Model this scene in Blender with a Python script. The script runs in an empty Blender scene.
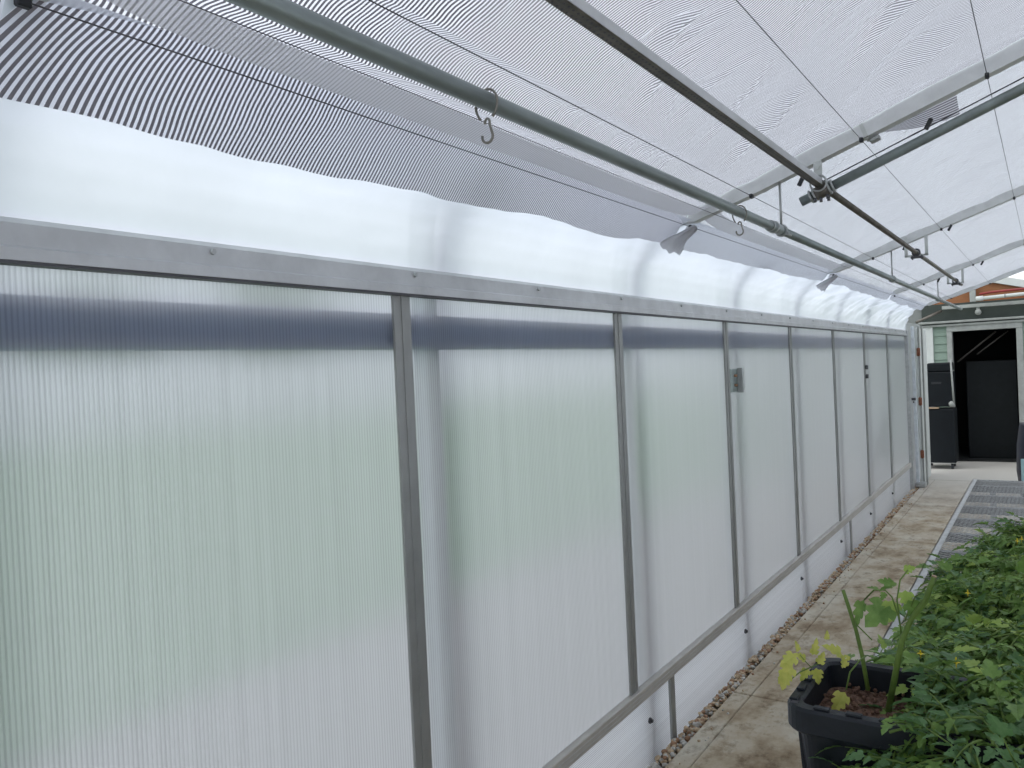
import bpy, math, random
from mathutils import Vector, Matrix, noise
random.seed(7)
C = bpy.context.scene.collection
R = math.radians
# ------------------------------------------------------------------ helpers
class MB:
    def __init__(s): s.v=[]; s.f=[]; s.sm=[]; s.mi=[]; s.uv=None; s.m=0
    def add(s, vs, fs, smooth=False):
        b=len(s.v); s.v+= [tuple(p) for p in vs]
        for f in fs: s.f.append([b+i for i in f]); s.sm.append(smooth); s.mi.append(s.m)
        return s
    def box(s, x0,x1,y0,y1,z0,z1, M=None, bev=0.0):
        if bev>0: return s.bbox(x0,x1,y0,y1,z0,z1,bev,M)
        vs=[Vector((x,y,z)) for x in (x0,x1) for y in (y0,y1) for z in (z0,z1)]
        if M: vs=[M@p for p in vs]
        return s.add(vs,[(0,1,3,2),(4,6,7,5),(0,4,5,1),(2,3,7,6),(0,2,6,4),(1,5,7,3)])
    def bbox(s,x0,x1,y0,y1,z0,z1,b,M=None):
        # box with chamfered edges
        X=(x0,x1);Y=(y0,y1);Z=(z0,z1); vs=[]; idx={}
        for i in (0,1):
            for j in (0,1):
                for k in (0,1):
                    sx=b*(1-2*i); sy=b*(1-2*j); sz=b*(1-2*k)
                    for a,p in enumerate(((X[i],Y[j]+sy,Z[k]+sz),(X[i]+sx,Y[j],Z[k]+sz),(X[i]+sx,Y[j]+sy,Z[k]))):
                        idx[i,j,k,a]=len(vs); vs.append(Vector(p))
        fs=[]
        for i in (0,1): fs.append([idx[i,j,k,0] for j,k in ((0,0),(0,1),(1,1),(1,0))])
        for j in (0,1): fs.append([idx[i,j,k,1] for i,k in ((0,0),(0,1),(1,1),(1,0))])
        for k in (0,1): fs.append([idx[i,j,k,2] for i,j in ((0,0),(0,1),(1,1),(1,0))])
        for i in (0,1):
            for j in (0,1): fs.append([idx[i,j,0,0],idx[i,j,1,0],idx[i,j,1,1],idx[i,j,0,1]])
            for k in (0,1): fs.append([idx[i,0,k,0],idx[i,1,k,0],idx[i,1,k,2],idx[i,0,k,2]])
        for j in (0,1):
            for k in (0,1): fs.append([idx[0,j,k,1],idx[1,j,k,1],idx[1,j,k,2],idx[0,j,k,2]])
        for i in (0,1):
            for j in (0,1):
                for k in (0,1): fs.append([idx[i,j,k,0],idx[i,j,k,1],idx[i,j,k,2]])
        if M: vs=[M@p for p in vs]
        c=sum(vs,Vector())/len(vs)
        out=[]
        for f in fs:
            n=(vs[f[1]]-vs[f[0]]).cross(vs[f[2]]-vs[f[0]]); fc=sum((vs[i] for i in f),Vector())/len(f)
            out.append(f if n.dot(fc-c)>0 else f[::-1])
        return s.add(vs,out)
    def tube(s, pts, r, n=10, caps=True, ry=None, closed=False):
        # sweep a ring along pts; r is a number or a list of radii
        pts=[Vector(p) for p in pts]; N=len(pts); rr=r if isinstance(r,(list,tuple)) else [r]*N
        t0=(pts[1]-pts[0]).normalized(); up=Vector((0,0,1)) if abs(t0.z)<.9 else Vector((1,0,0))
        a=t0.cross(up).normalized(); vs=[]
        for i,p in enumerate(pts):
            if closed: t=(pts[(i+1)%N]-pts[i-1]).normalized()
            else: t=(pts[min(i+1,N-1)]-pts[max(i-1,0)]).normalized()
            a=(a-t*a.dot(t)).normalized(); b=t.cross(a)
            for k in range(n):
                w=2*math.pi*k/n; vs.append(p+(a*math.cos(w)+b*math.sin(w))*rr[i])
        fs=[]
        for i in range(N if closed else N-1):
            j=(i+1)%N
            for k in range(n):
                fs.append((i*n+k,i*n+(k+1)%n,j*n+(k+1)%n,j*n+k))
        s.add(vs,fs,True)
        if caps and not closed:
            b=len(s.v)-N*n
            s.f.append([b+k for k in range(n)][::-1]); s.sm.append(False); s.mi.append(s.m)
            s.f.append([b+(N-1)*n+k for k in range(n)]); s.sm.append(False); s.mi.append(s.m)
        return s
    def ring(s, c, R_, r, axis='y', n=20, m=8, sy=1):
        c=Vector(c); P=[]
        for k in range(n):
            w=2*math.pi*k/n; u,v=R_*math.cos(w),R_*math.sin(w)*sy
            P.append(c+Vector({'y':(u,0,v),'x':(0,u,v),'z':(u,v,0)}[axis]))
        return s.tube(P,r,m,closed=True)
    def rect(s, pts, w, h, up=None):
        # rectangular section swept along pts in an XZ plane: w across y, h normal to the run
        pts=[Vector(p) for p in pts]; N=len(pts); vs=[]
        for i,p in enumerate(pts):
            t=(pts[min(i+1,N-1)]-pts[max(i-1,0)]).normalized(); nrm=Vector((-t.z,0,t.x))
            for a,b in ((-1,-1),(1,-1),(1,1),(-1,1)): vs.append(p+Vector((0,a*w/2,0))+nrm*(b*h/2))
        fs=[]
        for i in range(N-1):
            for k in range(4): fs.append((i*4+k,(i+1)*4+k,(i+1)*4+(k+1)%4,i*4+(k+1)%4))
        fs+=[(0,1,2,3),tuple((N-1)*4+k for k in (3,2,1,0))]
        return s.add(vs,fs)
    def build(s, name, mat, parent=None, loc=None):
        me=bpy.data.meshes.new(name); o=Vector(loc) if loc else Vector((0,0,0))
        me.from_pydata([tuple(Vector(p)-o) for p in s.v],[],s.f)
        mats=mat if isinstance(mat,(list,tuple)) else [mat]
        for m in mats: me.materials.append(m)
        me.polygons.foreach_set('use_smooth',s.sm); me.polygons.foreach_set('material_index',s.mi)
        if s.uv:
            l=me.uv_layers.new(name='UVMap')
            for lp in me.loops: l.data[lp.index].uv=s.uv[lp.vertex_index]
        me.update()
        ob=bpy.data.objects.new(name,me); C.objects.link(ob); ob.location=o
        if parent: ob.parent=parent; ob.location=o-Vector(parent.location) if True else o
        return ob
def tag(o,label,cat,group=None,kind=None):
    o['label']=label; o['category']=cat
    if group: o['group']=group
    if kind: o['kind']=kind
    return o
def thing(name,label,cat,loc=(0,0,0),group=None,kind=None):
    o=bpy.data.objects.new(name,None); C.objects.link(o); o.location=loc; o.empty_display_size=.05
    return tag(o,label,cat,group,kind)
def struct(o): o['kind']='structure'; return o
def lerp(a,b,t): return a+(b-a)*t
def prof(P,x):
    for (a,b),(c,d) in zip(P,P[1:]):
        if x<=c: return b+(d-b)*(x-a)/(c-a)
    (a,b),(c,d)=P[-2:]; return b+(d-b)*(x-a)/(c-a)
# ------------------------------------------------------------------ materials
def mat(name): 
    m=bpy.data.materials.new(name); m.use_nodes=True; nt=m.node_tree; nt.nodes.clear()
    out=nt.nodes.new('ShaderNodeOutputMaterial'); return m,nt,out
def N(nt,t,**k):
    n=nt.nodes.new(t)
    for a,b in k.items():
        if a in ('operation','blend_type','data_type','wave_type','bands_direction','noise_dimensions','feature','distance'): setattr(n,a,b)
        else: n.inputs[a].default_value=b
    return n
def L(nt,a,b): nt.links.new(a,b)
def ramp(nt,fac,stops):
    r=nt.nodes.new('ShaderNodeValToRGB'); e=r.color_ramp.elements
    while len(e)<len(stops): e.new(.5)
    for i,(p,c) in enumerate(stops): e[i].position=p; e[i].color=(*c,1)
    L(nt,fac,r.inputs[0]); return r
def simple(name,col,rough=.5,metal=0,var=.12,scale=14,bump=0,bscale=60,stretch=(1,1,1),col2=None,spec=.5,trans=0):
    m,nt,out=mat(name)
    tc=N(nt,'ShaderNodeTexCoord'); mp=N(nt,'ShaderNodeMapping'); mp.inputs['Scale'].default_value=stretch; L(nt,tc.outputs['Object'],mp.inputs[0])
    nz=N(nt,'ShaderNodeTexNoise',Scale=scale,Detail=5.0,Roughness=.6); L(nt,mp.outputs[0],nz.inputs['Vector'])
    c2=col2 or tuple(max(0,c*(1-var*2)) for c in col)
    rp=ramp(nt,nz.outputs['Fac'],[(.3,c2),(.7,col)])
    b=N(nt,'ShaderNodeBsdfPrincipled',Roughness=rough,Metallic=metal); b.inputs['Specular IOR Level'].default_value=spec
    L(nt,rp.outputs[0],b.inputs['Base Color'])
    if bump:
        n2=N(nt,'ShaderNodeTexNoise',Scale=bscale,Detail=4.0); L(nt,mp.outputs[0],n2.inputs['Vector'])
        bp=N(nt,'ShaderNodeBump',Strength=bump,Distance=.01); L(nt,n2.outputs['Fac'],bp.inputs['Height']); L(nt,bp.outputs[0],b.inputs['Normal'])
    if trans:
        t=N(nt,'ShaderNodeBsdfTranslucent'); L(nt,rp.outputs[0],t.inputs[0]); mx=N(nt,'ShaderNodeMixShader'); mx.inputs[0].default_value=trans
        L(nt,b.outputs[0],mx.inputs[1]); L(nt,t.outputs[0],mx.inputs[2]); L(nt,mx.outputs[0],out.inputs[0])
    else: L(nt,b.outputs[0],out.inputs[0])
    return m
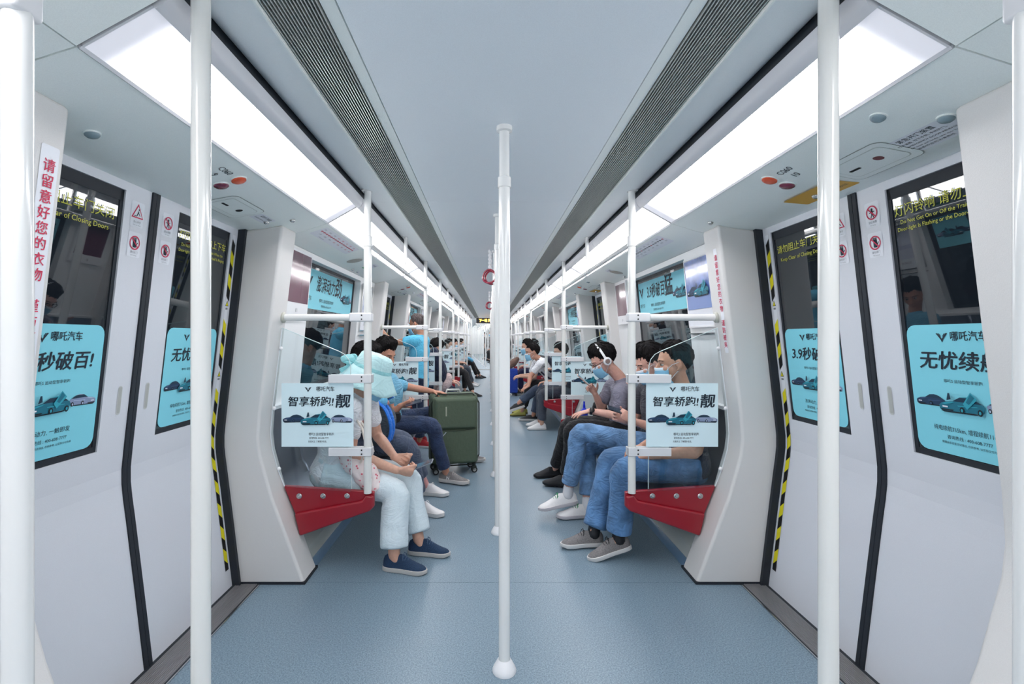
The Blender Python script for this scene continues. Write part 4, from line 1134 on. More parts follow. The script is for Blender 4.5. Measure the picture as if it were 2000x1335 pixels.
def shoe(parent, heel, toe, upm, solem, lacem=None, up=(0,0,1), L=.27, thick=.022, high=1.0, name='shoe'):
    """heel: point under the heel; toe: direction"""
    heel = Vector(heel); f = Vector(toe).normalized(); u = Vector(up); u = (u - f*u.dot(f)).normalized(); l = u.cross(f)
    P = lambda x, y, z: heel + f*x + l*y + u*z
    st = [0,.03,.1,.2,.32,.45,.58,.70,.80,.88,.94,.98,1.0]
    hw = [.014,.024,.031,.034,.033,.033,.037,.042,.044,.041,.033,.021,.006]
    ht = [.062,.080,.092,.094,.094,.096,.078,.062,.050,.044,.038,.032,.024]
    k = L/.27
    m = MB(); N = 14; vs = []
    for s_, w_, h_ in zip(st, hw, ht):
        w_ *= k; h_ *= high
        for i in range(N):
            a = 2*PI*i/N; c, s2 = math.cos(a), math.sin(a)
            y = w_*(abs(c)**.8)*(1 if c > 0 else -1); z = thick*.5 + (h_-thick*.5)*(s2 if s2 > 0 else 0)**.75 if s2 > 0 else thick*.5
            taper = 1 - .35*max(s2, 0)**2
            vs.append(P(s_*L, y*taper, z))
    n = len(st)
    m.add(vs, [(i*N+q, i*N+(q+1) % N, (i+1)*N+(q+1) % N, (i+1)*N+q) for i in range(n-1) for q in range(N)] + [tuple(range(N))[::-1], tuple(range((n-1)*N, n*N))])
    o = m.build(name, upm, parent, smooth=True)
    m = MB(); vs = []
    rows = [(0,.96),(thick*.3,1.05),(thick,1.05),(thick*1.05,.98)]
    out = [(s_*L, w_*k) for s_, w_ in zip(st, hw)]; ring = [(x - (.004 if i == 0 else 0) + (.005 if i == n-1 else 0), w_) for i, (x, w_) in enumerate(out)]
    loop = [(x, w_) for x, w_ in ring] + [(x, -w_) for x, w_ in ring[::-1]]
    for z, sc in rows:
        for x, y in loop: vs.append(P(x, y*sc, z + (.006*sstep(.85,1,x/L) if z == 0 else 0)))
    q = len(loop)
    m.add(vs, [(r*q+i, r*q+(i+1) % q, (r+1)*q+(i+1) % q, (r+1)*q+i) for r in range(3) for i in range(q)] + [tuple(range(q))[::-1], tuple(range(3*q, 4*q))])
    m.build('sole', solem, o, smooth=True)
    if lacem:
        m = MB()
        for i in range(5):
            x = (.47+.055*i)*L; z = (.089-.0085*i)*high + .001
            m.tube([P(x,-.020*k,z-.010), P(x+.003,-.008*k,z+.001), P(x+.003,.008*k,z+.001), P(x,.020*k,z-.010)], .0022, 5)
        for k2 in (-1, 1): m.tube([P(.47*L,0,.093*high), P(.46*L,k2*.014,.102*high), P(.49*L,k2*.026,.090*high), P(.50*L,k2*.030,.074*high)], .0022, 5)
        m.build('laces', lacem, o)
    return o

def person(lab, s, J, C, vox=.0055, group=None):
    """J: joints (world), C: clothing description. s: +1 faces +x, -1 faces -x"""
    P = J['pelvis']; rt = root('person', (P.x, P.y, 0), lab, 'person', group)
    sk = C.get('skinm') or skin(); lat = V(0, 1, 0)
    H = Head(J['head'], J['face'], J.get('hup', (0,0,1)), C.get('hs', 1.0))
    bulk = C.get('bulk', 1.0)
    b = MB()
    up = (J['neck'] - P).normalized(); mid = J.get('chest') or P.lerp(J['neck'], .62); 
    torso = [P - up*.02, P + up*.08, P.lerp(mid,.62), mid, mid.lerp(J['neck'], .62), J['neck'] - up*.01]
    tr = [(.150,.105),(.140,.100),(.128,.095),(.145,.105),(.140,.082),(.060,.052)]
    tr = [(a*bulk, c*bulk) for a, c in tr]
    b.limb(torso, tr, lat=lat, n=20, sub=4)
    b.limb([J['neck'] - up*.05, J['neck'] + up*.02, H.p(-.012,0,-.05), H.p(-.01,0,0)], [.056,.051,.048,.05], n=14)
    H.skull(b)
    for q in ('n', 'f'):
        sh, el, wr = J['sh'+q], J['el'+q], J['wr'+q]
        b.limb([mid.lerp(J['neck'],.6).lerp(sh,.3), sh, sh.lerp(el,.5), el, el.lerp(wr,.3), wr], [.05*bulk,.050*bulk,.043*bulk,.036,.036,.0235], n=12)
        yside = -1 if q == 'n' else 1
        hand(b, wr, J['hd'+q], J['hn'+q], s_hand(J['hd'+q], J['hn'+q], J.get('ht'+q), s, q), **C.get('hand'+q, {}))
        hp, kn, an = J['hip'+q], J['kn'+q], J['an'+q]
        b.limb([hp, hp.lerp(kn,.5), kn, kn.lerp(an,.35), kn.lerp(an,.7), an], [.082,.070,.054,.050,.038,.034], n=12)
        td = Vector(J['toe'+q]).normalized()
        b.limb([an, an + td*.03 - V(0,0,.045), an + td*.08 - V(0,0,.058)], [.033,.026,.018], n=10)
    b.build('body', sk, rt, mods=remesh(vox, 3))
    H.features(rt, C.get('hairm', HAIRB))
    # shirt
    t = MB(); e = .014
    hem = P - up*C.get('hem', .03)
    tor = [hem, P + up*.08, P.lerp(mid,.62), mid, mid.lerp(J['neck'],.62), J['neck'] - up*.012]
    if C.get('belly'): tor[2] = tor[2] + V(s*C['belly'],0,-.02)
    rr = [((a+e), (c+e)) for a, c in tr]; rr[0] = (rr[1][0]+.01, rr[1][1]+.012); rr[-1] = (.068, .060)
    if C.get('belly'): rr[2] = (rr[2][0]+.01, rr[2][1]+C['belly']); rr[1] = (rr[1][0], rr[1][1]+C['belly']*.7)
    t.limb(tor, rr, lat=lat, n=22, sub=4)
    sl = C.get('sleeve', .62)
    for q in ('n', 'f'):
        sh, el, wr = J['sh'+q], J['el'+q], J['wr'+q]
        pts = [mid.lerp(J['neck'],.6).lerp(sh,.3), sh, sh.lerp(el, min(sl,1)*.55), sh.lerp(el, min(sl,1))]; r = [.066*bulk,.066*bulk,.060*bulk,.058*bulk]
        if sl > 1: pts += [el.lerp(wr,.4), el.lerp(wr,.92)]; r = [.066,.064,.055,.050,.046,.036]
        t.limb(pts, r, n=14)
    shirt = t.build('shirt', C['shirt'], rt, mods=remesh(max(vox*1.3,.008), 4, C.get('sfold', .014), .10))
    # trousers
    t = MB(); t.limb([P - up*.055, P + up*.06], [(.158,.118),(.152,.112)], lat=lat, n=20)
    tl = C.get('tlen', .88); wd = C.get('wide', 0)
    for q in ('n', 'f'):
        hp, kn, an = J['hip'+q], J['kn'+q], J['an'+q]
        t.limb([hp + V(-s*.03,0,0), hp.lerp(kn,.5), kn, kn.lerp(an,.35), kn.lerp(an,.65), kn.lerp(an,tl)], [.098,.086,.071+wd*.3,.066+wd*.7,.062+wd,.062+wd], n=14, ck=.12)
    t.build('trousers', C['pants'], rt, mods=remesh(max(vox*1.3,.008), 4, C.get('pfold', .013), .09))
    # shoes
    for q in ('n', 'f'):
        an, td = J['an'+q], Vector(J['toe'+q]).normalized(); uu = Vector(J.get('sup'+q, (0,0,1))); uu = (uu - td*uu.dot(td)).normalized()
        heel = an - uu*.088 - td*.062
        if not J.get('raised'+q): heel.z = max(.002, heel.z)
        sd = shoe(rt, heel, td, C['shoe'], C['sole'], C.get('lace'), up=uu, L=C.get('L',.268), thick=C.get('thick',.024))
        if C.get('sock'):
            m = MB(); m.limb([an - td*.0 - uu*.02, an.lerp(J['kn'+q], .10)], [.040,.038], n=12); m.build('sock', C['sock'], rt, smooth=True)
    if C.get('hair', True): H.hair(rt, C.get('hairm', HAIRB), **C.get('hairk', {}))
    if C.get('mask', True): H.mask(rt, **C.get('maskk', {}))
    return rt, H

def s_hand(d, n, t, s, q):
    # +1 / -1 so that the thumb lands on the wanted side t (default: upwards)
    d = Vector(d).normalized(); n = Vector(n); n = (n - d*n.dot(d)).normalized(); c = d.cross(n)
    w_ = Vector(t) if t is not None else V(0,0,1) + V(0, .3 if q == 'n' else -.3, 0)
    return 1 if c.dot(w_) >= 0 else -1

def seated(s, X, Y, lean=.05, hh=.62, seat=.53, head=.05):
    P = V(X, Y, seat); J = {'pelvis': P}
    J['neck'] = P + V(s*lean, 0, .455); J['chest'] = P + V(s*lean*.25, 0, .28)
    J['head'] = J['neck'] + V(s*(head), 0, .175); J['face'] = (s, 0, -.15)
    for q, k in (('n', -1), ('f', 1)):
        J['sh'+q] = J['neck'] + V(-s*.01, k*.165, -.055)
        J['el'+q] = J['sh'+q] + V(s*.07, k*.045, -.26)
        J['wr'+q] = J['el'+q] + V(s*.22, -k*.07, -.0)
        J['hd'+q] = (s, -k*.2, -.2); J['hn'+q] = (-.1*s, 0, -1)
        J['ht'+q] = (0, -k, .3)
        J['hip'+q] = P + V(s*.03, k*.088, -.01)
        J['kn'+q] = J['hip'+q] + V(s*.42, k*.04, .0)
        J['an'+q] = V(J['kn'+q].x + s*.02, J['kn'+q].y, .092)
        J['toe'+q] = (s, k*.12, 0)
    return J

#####

__WHAT YOU NEED TO DO__. Determine the number of lines in the entries above where the string "Blender" appears. Answer with the number alone.

__TASK RESPONSE__. 2